If you receive an email seeking information, instructions, or other guidance and you do not have a complete answer, provide a short answer immediately just to let the other person know you will get back to them shortly. It is poor customer service to leave someone waiting while you research the answer for them. They do not know that you’re checking and will get back to them. To them, it appears that you’re either ignoring them or are inefficient. In addition, if the message asks a question or seeks information and it was sent to several people, do not assume that one of the other people will handle it. They may assume the same of you. If nothing else, you can ask your colleague if they saw the email and whether they can answer it. If you know the answer – particularly if the topic is in line with your area of expertise, go ahead and take care of it.

Try to make your message as succinct as possible. There is no need to write three or four paragraphs when just a sentence or two will suffice. Likewise, do not just write a few words when a more thorough response is needed.

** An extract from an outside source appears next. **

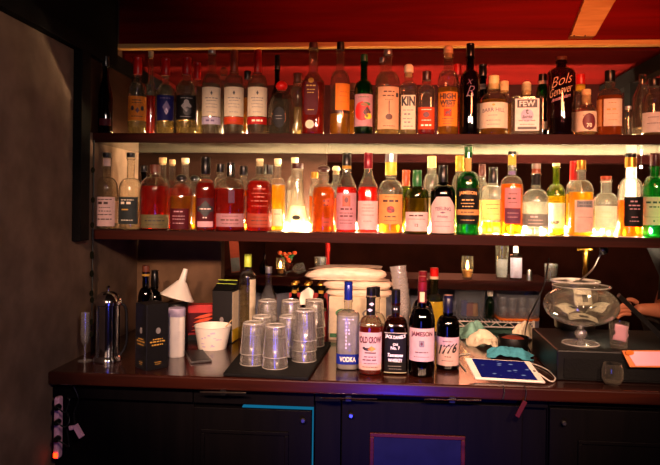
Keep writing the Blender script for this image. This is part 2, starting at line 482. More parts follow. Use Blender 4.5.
# ------------------------------------------------------------------ back bar
bev(tag(mesh('bar_worktop', box(XL, 1.9, YCF, YB - 0.002, ZC - 0.04, ZC), 'counter_wood', smooth=False), 'long glossy dark brown worktop carrying glasses, bottles and tablet', 'counter'), 0.006, 3)
YF = YCF + 0.03
def pxX(px, Y=YF): return at(px, 430, Y).x
def cabinet(p0, p1, label, knob=None, panel=None, led=False, py0=404):
    x0, x1 = pxX(p0), pxX(p1)
    t = thing('bar_cabinet', label, 'cabinet', ((x0 + x1) / 2, YF, 0))
    X0, X1 = x0 - t.location.x, x1 - t.location.x
    mesh('body', box(X0, X1, 0.022, YB - YF - 0.01, 0.0, ZC - 0.041), 'cabinet_wood', t, smooth=False)
    zt = at((p0 + p1) / 2, py0, YF).z
    bev(mesh('top_rail', box(X0, X1, 0.002, 0.0215, zt + 0.006, ZC - 0.041), 'cabinet_wood', t, smooth=False), 0.0015)
    if knob or panel or led:
        dx1 = X1 - (0.007 if led else 0.002)
        d = bev(mesh('door', box(X0 + 0.002, dx1, 0.0, 0.0215, 0.06, zt - (0.006 if led else 0)), 'cabinet_wood', t, smooth=False), 0.002)
        if panel:
            q0, q1 = pxX(panel[0]) - t.location.x, pxX(panel[1]) - t.location.x
            zp = at((panel[0] + panel[1]) / 2, panel[2], YF).z
            w = 0.012
            bev(mesh('panel_frame', join(box(q0 - w, q1 + w, -0.006, 0.0, zp, zp + w), box(q0 - w, q0, -0.006, 0.0, 0.15, zp), box(q1, q1 + w, -0.006, 0.0, 0.15, zp)), 'ledge_wood' if panel[3] == 'panel_navy' else 'cabinet_wood', d, smooth=False), 0.002)
            mesh('door_panel', box(q0, q1, -0.002, 0.0, 0.15, zp), panel[3], d, smooth=False)
        if knob:
            k = at(knob[0], knob[1], YF - 0.012)
            M = Matrix.Translation(Vector(k) - t.location) @ Matrix.Rotation(PI / 2, 4, 'X')
            mesh('knob', xf(lathe([(-.012, .003), (-.004, .003), (-.002, .007), (.003, .0075), (.006, .005)], 16), M=M), 'steel', d)
        if led:
            mesh('light_strip', join(box(X1 - 0.0042, X1 - 0.002, 0.002, 0.0215, 0.06, zt), box(X1 - 0.22, X1 - 0.005, 0.002, 0.0215, zt - 0.0028, zt - .0002)), 'led_cyan', t, smooth=False)
    return t
cabinet(51, 192, 'plain dark cabinet at the wall end below the power strip', py0=402)
cabinet(193, 313.5, 'dark cabinet whose door edge glows cyan, steel knob at its corner', (303, 420.5), (205, 285, 434, 'cabinet_wood'), True, 407)
cabinet(314.5, 340, 'narrow blank dark filler cabinet right of the cyan glow', py0=404)
cabinet(341, 523, 'dark blue lit cabinet with a recessed door panel below the whiskey bottles', (351, 415.5), (374, 461, 438, 'panel_navy'), False, 403)
cabinet(524, 548, 'narrow blank dark filler cabinet under the hanging tag', py0=410)
cabinet(549, 720, 'dark cabinet with small knob and low panel under the black box', (564, 423), (582, 690, 446, 'cabinet_wood'), False, 411)
# three dark flat tools tucked under the worktop edge
def tool(p0, p1, py, label, m):
    a, b = at(p0, py, YCF - 0.008), at(p1, py + 1, YCF - 0.008)
    t = thing('hanging_bar_tool', label, 'bar tool')
    L = (b - a)
    bl = mesh('blade', loft([(0, .0022, .002, 2), (.1 * L.length, .006, .002, 2), (.8 * L.length, .007, .002, 2), (L.length, .004, .002, 2)], 12), m, t)
    bl.matrix_local = Matrix.Translation(a) @ L.to_track_quat('Z', 'Y').to_matrix().to_4x4()
    mesh('bracket', box((a.x + b.x) / 2 - .008, (a.x + b.x) / 2 + .008, YCF - 0.006, YCF - 0.0005, a.z - .008, a.z + .008), 'plastic_black', t, smooth=False)
tool(200, 246, 392, 'thin pale metal bar tool clipped under worktop edge near the mat', 'steel')
tool(320, 377, 398, 'flat dark bar tool clipped under worktop edge below the clear vodka bottle', 'chrome')
tool(424, 481, 399.5, 'flat dark bar tool clipped under worktop edge below the tablet', 'chrome')

# ------------------------------------------------------------------ string lights
def strand(name, label, P, bulbs, mat, r=0.0013, br_=0.006, cat='string lights'):
    t = thing(name, label, cat)
    mesh('wire', tube(P, r, 6, 4), 'wire_dark', t)
    for b in bulbs:
        m = b[1] if isinstance(b, tuple) and isinstance(b[1], str) else mat
        q = b[0] if isinstance(b, tuple) and isinstance(b[1], str) else b
        s = b[2] if isinstance(b, tuple) and isinstance(b[1], str) and len(b) > 2 else br_
        mesh('bulb', ball(s, 10, q, 1.5), m, t)
    return t
zs = ZL + 0.016
LB = [152, 176, 200, 226, 250, 272, 286, 297, 309, 330, 352, 372, 382, 398, 412, 432, 452, 480, 494, 512, 526, 541, 556, 570, 588, 603, 618, 636, 652]
pts = []
for i, p in enumerate(LB):
    q = at(p, 225, 2.455)
    pts.append(Vector((q.x, 2.455 + 0.012 * math.sin(i * 2.3), zs + 0.004 * math.sin(i * 1.7))))
strand('string_lights', 'glowing warm string lights lying along the back of lower shelf', [p - Vector((0, 0, .01)) for p in pts], [(q, 'bulb_hot') if LB[i] >= 480 or LB[i] in (286, 297, 309, 382, 398) else q for i, q in enumerate(pts)], 'bulb_warm')
zs2 = ZUP + 0.016
pts = []
for i, p in enumerate([137, 163, 185, 210, 236, 262, 290, 318, 342, 368, 392, 420, 446, 472, 498, 522, 548, 574, 598, 624, 646]):
    q = at(p, 128, 2.44)
    pts.append(Vector((q.x, 2.445 + 0.012 * math.sin(i * 2.9), zs2 + 0.004 * math.sin(i * 1.3))))
q = [(at(a, 226, 2.285).x, 2.285, ZL + .014) for a in (142, 168, 192, 218, 246, 270, 290, 304, 336, 358, 384, 399, 430, 452, 484, 500, 522, 544, 551, 564, 594, 617, 642)]
q = [Vector(v) for v in q]
strand('string_lights', 'hot bright string lights threaded between the bottle rows of lower shelf', [v - Vector((0, 0, .01)) for v in q], [(v, 'bulb_mid') if i < 6 or i in (8, 9) else v for i, v in enumerate(q)], 'bulb_hot', br_=.0045)
strand('string_lights', 'dim warm string lights lying along the back of upper shelf', [p - Vector((0, 0, .01)) for p in pts], [(v, 'bulb_dim') if i < 4 else v for i, v in enumerate(pts)], 'bulb_soft')
q = [Vector((at(a, 126, 2.30).x, 2.30, ZUP + .013)) for a in (128, 156, 176, 203, 222, 245, 268, 300, 326, 351, 374, 398, 417, 436, 460, 480, 508, 534, 547, 572, 597, 620, 638)]
strand('string_lights', 'small warm string lights added between upper shelf bottle rows to backlight them', [v - Vector((0, 0, .009)) for v in q], q, 'bulb_low', br_=.0045)  # second upper strand, added to light the bottles from behind
hp = [(87, 140), (91, 165), (88, 190), (90, 215), (89, 240), (86, 256), (88, 272), (89, 292), (86, 310), (88, 330), (86, 352), (85, 364)]
W = [at(a, b, YS - 0.02 + 0.0 * i) for i, (a, b) in enumerate(hp)]
W = [Vector((max(p.x, XL + 0.012), p.y, max(p.z, ZC + 0.006))) for p in W]
bl = []
for i, (a, b) in enumerate([(84, 170), (93, 200), (83, 225), (91, 254), (84, 256), (83, 273), (91, 274), (82, 293), (92, 300), (90, 322), (83, 334)]):
    p = at(a, b, YS - 0.025); bl.append(Vector((max(p.x, XL + .012), p.y, p.z)))
strand('string_lights', 'unlit dark string lights hanging down at the left wall post', W, bl, 'bulb_off', 0.0026, 0.007)
mesh('bulb', ball(0.006, 10, at(641, 167, 2.9)), 'bulb_warm', tag(bpy.data.objects.new('hanging_bulb', None), 'single small bright bulb hanging on a wire behind the shelf end', 'bulb'))
hb = bpy.data.objects['hanging_bulb']; COL.objects.link(hb)
p = at(641, 167, 2.9)
mesh('wire', tube([p + Vector((0, 0, .006)), p + Vector((.002, 0, .2)), (p.x, p.y, 2.031)], .001, 6), 'wire_dark', hb)
# ------------------------------------------------------------------ bottles
SHELF = {'U': (ZUP, YS, 132.8), 'L': (ZL, YS, 232.5)}
FOOT = []
class Surf:
    def __init__(s, rings): s.r = rings
    def at(s, z):
        R = s.r
        if z <= R[0][0]: return R[0][1:]
        for a, b in zip(R, R[1:]):
            if a[0] <= z <= b[0]:
                t = 0 if b[0] == a[0] else (z - a[0]) / (b[0] - a[0])
                return tuple(a[i] + (b[i] - a[i]) * t for i in (1, 2, 3))
        return R[-1][1:]
    def pt(s, u, z, off):        # u metres along the front, z height, off metres outwards
        rx, ry, n = s.at(z)
        rx += off; ry += off
        if n < 2.6:
            th = -PI / 2 + max(-1.7, min(1.7, u / rx))
            x, y = se(th, rx, ry, n)
        else:
            x = max(-rx * .97, min(rx * .97, u))
            y = -ry * (1 - abs(x / rx) ** n) ** (1 / n)
        return (x, y, z)
    def patch(s, w, z0, z1, off, shape='rect', uc=0.0, nu=14, nv=6):
        zc, hh = (z0 + z1) / 2, (z1 - z0) / 2
        def fn(a, b):
            q = 2 * b - 1
            k = 1.0
            if shape == 'oval': k = math.sqrt(max(0, 1 - q * q)) + 1e-3
            zz = zc + q * hh
            if shape == 'arch' and b > 0.75: k = 1 - 0.55 * ((b - 0.75) / 0.25)
            if shape == 'diamond': k = 1.001 - abs(q)
            if shape == 'shield' and (b < 0.15 or b > 0.85): k = 0.72 + 0.28 * min(b, 1 - b) / 0.15
            return s.pt(uc + (a - 0.5) * w * k, zz, off)
        if shape in ('oval', 'diamond'): nv = 16
        if shape == 'arch': nv = 12
        if shape == 'shield': nv = 12
        return grid(fn, nu, nv)
    def text(s, t, zc, h, maxw, off, uc=0.0, shear=0.0, tilt=0.0, arch=0.0, vert=False, bold=0.022):
        V, Fc, w = text2d(t, shear, bold)
        sx = h if w * h <= maxw else maxw / w
        out = []
        for x, y in V:
            X, Y = x * sx, y * h
            if vert: X, Y = -y * h, x * sx
            Y += tilt * X - arch * X * X / max(1e-4, maxw)
            out.append(s.pt(uc + X, zc + Y, off))
        return out, Fc
    def dashes(s, zc, h, w, off, uc=0.0, seed=0):
        h *= .72
        rnd = random.Random(seed)
        parts = []
        x = -w / 2
        while x < w / 2 - h:
            L = min(w / 2 - x, h * rnd.uniform(1.5, 4.5), w / 3.2)
            parts.append(s.patch(L, zc - h / 2, zc + h / 2, off, uc=uc + x + L / 2, nu=2, nv=1))
            x += L + h * rnd.uniform(.5, 1)
        return join(*parts)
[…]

Lastly, at work, your emails are considered an official record and will always represent not only you personally but also the organization. Be sure that you always maintain a professional and respectful tone. Many an email has been subpoenaed and use in both criminal and civil court cases. Unlike going to a file cabinet and shredding paper, an email is forever. Once you send it, it will never go away, even if it is deleted. If you receive an email that is upsetting or makes you very angry, go for a walk and get some fresh air before replying. You may even want to have a co-worker read it before you send it to help ensure you’re not sending back a message with as much fire as the one you received.

Jana Opperman

If it’s an important communication-save paper-don’t print it out-save it to a file in your computer-archives. Someone once had a great idea with “Open Government” to make many files open to the public so they can go and get whatever OPRA information they want and free up personel to do regulatory or other out reach assignments. But in the DEP all emails are archived (be careful how you say things!) and why waste paper and hard copy file space? It’s a little step toward being more green with saving a little more of the environment and with money and increasing efficiency.

Steven W. Oxman

The signature of an email should be succinct, yet complete. The people receiving your email will have your email address. But other communication contact information should be given, as appropriate. In my signature, my mailing address and my office phone number are provided. Below that, any appropriate marking like “For Official Use Only” need to be provided. Lastly, I prefer to keep the signature simple and in text only format without the use of specialized colors, fonts, graphics, or quotes. I treat emails just like I treat official memos and letters.